Sí, los uruguayos nos inventamos un pasado glamoroso bajo el apelativo de "nostalgia" y, no contentos con ello, salimos a festejarlo. Para eso desafiamos las demostraciones fácticas (hay testigos que avalarían mi olvidado desprecio por Sandro y los Bee Gees) pero también a los rigores de la semántica castellana. En efecto, para la Real Academia Española, la nostalgia es la "tristeza melancólica originada por el recuerdo de una dicha perdida", cuando no la "pena de verse ausente de la patria o de los deudos o amigos". Festejar la nostalgia es mucho más que una contradicción; es un oxímoron del que los uruguayos deberíamos tomar cuenta.

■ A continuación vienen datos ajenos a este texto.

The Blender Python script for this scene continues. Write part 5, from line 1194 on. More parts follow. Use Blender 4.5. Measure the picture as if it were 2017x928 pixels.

Si el paso del tiempo fuera un asunto para festejar, las empresas fúnebres vestirían a sus lúgubres funcionarios con ropas de payaso, los varones celebraríamos los exámenes de próstata con la inocencia de las quinceañeras y las mujeres saludarían con júbilo su promisorio ingreso en la menopausia. Nada de eso. La evocación de una vida bien vivida sólo puede consagrar su brevedad y su sentido fatal, lejos de cualquier festejo o bailongo.
¿Qué queda entonces, después de una noche de nostalgia? ¿Los Lecuona Cuban Boys? ¿Los zapatos con plataforma? ¿El primer beso? ¿El primer porro? Esa sopaboba no es digna de la energía que el buen Dios invirtió en moldear la arcilla. En todo caso, puede quedar apenas la convicción de que hicimos lo que pudimos, que no fue tanto ni tan poco, y que lo mejor está por venir.
De modo que si decide vivir la noche del 24 de agosto con arreglo a la ley inexorable de la naturaleza (y sin traicionar el sentido real del vocablo), no se haga reproches. Permítase disfrutar por un instante la dicha de haber intentado vivir como un ser libre, único e irrepetible. Y si lo abruman los errores, repita con Bob Dylan: "eso era antes cuando era viejo; ahora soy mucho más joven". Y esmérese.